Sunday, July 18, 2010

The Nice Girl's Dilemma

*Note, this post has nothing to do with Korea, but everything to do with my life.*


I consider myself amongst the ranks of the “nice girls”. We try to show kindness to others, we want them to feel welcome and happy, we say friendly things, and when we think mean things, we (usually) keep them to ourselves. We’re not perfect, we’re just pretty nice.


Well, we nice girls have a dilemma. If you are one of these nice girls then you probably already know what’s coming next because it’s happened to you at least once, likely more. You see, as mentioned above, we like people to feel welcome, so we talk to the outsiders and the shy people, the ones who don’t have many friends or aren’t sure where they fit in. At a social gathering, we’re the ones who go talk to the person who’s sitting alone. It’s part of who we are – we’re being nice. Most of the time this works out well… when it’s aimed at another girl… However, when we’re nice to boys, well, that’s where we get into trouble.


We like to be nice to everyone – that is, after all, what makes us nice girls – and so we’re nice to lonely boys too. Unfortunately, sometimes they misread our niceness as interest, or they become infatuated with us because, well, no one else talks to them. They make advances and we try to tell them we’re not interested (in a nice way, of course). This usually doesn’t work so we have to take more drastic measures… and we end up feeling not so nice. In the end, we back off and leave them lonely again… just waiting for the next nice girl. (We could also call this the lonely boy paradox)

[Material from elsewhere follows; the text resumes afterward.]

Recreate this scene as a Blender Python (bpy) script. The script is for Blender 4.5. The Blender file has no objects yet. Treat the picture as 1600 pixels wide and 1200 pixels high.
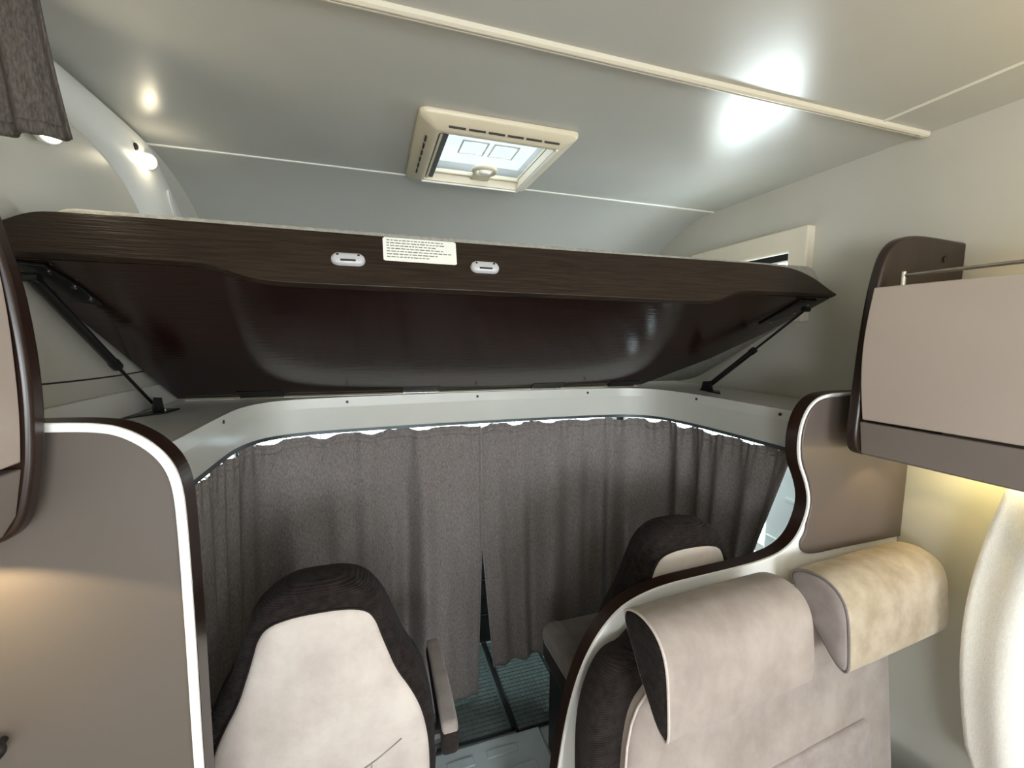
import bpy, bmesh, math, random
from mathutils import Vector, Matrix
random.seed(7)
D = bpy.data
SC = bpy.context.scene
COL = SC.collection

# ------------------------------------------------------------------ camera, world, exposure
ZO = 1.56                      # eye height above the floor; all coordinates below are relative to the eye
F = 671.0                      # focal length in pixels of the 1600 x 1200 frame
RX = Vector((0.9506791634, 0.0262542211, -0.3090628482))      # world x, y, z in camera axes
RY = Vector((-0.3101071922, 0.1014316093, -0.9452751758))
RZ = Vector((0.0065312786, 0.9944960254, 0.1045705403))
cam = D.objects.new('camera', D.cameras.new('camera'))
COL.objects.link(cam)
cam.data.sensor_width = 36.0
cam.data.lens = F / 1600 * 36
cam.data.clip_start = 0.02
m3 = Matrix((RX, RY, RZ))
cam.matrix_world = Matrix.Translation((0, 0, ZO)) @ m3.to_4x4()
SC.camera = cam

wd = D.worlds.new('sky'); SC.world = wd; wd.use_nodes = True
bgn = wd.node_tree.nodes['Background']
bgn.inputs[0].default_value = (0.86, 0.95, 1.0, 1); bgn.inputs[1].default_value = 11.0
SC.view_settings.view_transform = 'Standard'
SC.view_settings.look = 'None'
SC.view_settings.exposure = 0.0
SC.view_settings.gamma = 1.0
SC.view_settings.use_curve_mapping = False

def area(name, loc, target, sx, sy, power, color=(1, 1, 1)):
    l = D.lights.new(name, 'AREA'); l.shape = 'RECTANGLE'; l.size = sx; l.size_y = sy
    l.energy = power; l.color = color
    o = D.objects.new(name, l); COL.objects.link(o)
    o.location = (loc[0], loc[1], loc[2] + ZO)
    d = Vector(target) - Vector(loc)
    o.rotation_euler = d.to_track_quat('-Z', 'Y').to_euler()
    return o
DAY = (0.93, 0.97, 1.0)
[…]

So what is a nice girl to do? After a situation like this we still see lonely boys and want to be nice, but we’re scared to talk to them. We know that if we don’t talk to them, it is likely that no one will. We are torn between going against our nature and putting ourselves in a potentially… awkward situation. This is our dilemma. What do we end up doing? Take a guess – we ARE nice girls after all.


*Sigh*

1 comment:

Aly sun said...

I'm with you there. Or at least I was. I found the answer -- get married or at least have a great imaginary boyfriend or husband somewhere. The situation you explained used to happen to me all the time. You feel great for a bit because you are talking to a lonely fellow and then there is the feeling of frustration when you realize you created a stalker.

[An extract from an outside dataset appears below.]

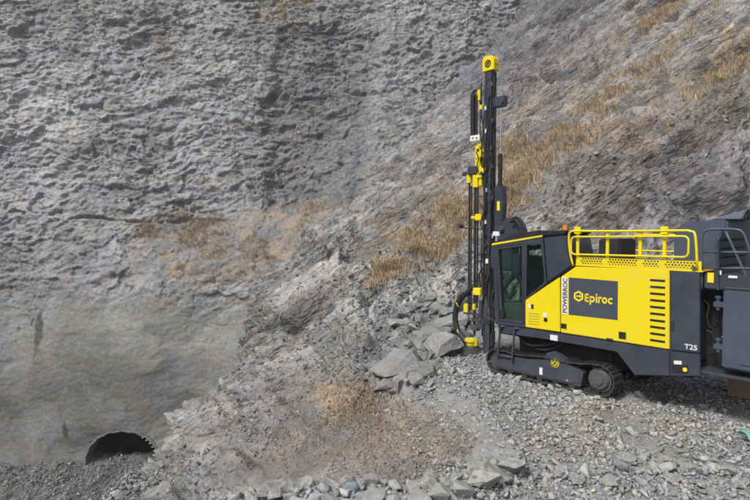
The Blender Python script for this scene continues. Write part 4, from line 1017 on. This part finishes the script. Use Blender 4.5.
# ---- undercarriage
MB().box(1.0, -1.1, -.75, .75, .38, .85, .04).box(.2, -.5, -.85, .85, .3, .62, .03).box(-1.5, -2.5, -.9, .9, .62, .96, .05).box(1.3, .4, -.6, 1.05, .86, 1.02, .02).build('chassis', BLK, rig)
MB().tube([(.9, .95, .9), (.6, 1.0, .72), (.2, .98, .78), (-.1, .95, .9)], .03, 8, 5).tube([(.8, .9, .85), (.5, .95, .66), (.1, .94, .7), (-.2, .9, .9)], .025, 8, 5).build('hose', RUB, rig)
def track(side):
    yo = 1.2*side; yi = .84*side; ym = (yo+yi)/2
    root = bpy.data.objects.new('crawler_track', None); COL.objects.link(root); root.parent = rig
    # closed path of the chain: idler front, sprocket rear
    ci, ri = (1.27, .285), .235; cs_, rs = (-1.0, .335), .285
    path = []
    for k in range(19): t = math.radians(90-180*k/18); path.append((ci[0]+ri*math.cos(t), ci[1]+ri*math.sin(t)))
    for k in range(1, 12): t = k/12; path.append((ci[0]+(cs_[0]-ci[0])*t, .05))
    for k in range(19): t = math.radians(-90-180*k/18); path.append((cs_[0]+rs*math.cos(t), cs_[1]+rs*math.sin(t)))
    for k in range(1, 12):
        t = k/12; zz = (cs_[1]+rs)*(1-t)+(ci[1]+ri)*t; path.append((cs_[0]+(ci[0]-cs_[0])*t, zz+.035*math.sin(math.pi*t*2)**2*(-1 if 0.1 < t < .9 else 0)))
    path = [Vector(p) for p in path]; n = len(path)
    seg = [(path[(i+1) % n]-path[i]).length for i in range(n)]; tot = sum(seg); ns = 36
    sh_ = MB(); ch = MB()
    for k in range(ns):
        d = tot*k/ns; i = 0
        while d > seg[i]: d -= seg[i]; i += 1
        p = path[i].lerp(path[(i+1) % n], d/seg[i]); tdir = (path[(i+1) % n]-path[i]).normalized(); nr_ = Vector((-tdir.y, tdir.x))
        # path runs clockwise seen from +y, outward is to its left
        cen = Vector(((ci[0]+cs_[0])/2, .3)); 
        ang = math.atan2(tdir.y, tdir.x)
        R4 = Matrix.Rotation(-ang, 4, 'Y')
        out = nr_ if (p+nr_*.1-cen).length > (p-nr_*.1-cen).length else -nr_
        c3 = Vector((p.x, ym, p.y))
        sh_.obox(c3, (tot/ns*.93, abs(yo-yi), .018), R4, .003)
        for gx in (-.045, .03):
            sh_.obox(c3+Vector((out.x*.018+tdir.x*gx, 0, out.y*.018+tdir.y*gx)), (.012, abs(yo-yi)-.01, .026), R4, .002)
        for yy in (.94, 1.08): ch.obox(c3+Vector((-out.x*.035, yy*side-ym, -out.y*.035)), (tot/ns*.8, .035, .05), R4, .004)
    sh_.build('track_shoe', TRK, root); ch.build('track_chain', BLK, root)
    fr = [(1.32, .46), (1.30, .13), (-.64, .13), (-.70, .42), (-.62, .46), (-.45, .50), (-.2, .66), (-.02, .70), (.08, .66), (.12, .52), (.5, .46)]
    f = MB().prism(fr, (1.0)*side, 1.165*side, bev=.012).prism([(1.28, .18), (-.5, .17), (-.5, .2), (1.28, .21)], 1.16*side, 1.18*side).prism([(-.4, .30), (-.62, .42), (-.62, .2), (-.4, .2)], 1.16*side, 1.18*side)
    fo = f.build('track_frame', DRK, root)
    for x in (.95, .6, .25, -.1, -.45):
        MB().cyl((x, .98*side, .135), (x, 1.12*side, .135), .075, None, 18).cyl((x, 1.12*side, .135), (x, 1.14*side, .135), .04).build('track_roller', STL, root)
    s_ = MB().cyl((cs_[0], .93*side, cs_[1]), (cs_[0], 1.12*side, cs_[1]), .22, None, 28).cyl((cs_[0], 1.12*side, cs_[1]), (cs_[0], 1.17*side, cs_[1]), .19, .16, 28).cyl((cs_[0], 1.165*side, cs_[1]), (cs_[0], 1.20*side, cs_[1]), .09, .08, 20)
    for k in range(15):
        t = 2*math.pi*k/15; s_.obox((cs_[0]+.235*math.cos(t), 1.02*side, cs_[1]+.235*math.sin(t)), (.05, .05, .045), Matrix.Rotation(-t, 4, 'Y'), .004)
    for k in range(10):
        t = 2*math.pi*k/10; s_.cyl((cs_[0]+.135*math.cos(t), 1.16*side, cs_[1]+.135*math.sin(t)), (cs_[0]+.135*math.cos(t), 1.185*side, cs_[1]+.135*math.sin(t)), .014, None, 6)
    s_.build('sprocket', STL, root)
    MB().cyl((ci[0], .97*side, ci[1]), (ci[0], 1.1*side, ci[1]), .2, None, 26).cyl((ci[0], 1.1*side, ci[1]), (ci[0], 1.14*side, ci[1]), .1).build('idler_wheel', STL, root)
    if side > 0:
        a = SD(555.2, 363.2, 1.17)
        e = MB().cyl((a[0], 1.165, a[1]), (a[0], 1.182, a[1]), .088, None, 28).build('emblem', YDC, fo)
        MB().ring((a[0], 1.184, a[1]), (0, 1, 0), .066, .009, 28, 6).obox((a[0], 1.185, a[1]), (.1, .008, .016), Matrix.Rotation(.8, 4, 'Y'), 0).obox((a[0], 1.185, a[1]), (.1, .008, .016), Matrix.Rotation(-.8, 4, 'Y'), 0).build('emblem_mark', BLK, e)
        for L_ in ([(539.4,367.4),(542.4,367.9),(542.4,375),(539.4,374.5)], [(566,380),(569,380.6),(569,382.4),(566,381.8)], [(573.6,376),(575.4,376.3),(575.4,379),(573.6,378.8)]):
            MB().prism(pxs(L_, 1.17), 1.165, 1.172).build('sticker', WHT, fo)
track(1); track(-1)
# access step loops in front of the near track
for (uu_, tv, bv) in ((500.5, 327, 355), (514.6, 329, 360)):
    a = SD(uu_, tv, 1.22); c = SD(uu_-2.6, bv, 1.22)
    MB().tube([(a[0]-.13, 1.12, a[1]-.01), (a[0]-.05, 1.22, a[1]+.02), (a[0], 1.22, a[1]-.03), ((a[0]+c[0])/2, 1.22, (a[1]+c[1])/2), (c[0], 1.22, c[1]), (c[0], 1.15, c[1]-.05)], .024, 8, 3).build('step_loop', DRK, rig)
a = SD(498.5, 356, 1.22); c = SD(512.6, 358.5, 1.22)
MB().tube([(a[0], 1.2, a[1]), (c[0], 1.2, c[1]+.02)], .02, 8, 0).build('step_rung', DRK, rig)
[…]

Same scenario happened to me the other day when I was photographing a wedding and I forgot to wear my rings. One of the groom's men was making pleasant conversation with me and I realized he was one of those "lonely fellows who no one else would talk to." I quickly mentioned my adoring husband and could see the fallen look on his face. Then he hardly missed a beat and kept talking, no stalker vibe detected. He was happy and I could still be nice.